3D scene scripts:
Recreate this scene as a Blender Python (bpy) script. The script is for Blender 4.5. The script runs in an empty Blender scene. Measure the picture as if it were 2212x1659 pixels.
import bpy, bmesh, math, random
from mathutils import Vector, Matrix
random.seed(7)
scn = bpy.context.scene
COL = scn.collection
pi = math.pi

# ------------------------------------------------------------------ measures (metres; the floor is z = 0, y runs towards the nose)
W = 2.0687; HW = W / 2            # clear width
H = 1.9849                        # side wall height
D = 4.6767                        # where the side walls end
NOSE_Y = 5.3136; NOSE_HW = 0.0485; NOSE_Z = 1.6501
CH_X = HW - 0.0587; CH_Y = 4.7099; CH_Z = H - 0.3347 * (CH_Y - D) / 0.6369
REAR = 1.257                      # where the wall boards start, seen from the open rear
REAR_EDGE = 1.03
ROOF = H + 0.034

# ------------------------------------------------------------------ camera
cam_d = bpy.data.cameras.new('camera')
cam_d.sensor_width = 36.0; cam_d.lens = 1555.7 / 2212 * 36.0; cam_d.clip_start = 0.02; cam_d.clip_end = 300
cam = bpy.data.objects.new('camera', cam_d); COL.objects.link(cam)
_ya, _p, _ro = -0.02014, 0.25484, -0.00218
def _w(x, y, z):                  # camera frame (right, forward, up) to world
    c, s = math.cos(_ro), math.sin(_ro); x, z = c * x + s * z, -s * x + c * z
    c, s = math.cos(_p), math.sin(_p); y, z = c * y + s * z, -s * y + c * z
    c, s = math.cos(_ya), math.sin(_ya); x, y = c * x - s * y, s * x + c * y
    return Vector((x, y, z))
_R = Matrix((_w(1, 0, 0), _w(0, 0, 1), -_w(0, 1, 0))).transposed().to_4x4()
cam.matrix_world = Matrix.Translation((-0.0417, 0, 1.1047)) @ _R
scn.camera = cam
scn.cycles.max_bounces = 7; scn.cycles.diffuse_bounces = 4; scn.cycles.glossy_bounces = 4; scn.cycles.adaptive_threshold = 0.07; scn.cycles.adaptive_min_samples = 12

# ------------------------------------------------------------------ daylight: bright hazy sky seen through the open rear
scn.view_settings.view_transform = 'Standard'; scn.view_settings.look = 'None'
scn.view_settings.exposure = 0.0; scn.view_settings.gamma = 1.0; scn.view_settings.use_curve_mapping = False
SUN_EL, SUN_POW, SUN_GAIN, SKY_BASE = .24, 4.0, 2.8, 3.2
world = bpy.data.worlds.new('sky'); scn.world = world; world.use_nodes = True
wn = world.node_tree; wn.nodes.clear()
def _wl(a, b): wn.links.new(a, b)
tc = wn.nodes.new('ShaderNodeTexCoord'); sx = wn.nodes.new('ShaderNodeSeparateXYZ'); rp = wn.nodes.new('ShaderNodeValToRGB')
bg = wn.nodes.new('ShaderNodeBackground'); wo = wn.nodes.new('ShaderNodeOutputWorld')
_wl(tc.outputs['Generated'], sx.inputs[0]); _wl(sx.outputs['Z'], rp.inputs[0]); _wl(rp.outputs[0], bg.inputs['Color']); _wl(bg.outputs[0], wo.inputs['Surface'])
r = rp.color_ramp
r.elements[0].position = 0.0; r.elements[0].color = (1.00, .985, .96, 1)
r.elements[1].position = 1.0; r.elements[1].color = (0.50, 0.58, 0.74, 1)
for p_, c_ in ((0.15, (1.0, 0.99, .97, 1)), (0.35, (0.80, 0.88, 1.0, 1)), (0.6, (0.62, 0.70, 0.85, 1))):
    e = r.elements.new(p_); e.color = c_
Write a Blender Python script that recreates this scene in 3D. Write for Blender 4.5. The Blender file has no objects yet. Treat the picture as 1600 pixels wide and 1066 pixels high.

Exercise. Return only the lines spanning from the first line of the material through the line with "pi = math.pi", copied exactly, both ends kept.

Result of this task.
Recreate this scene as a Blender Python (bpy) script. The script is for Blender 4.5. The script runs in an empty Blender scene. Measure the picture as if it were 2212x1659 pixels.
import bpy, bmesh, math, random
from mathutils import Vector, Matrix
random.seed(7)
scn = bpy.context.scene
COL = scn.collection
pi = math.pi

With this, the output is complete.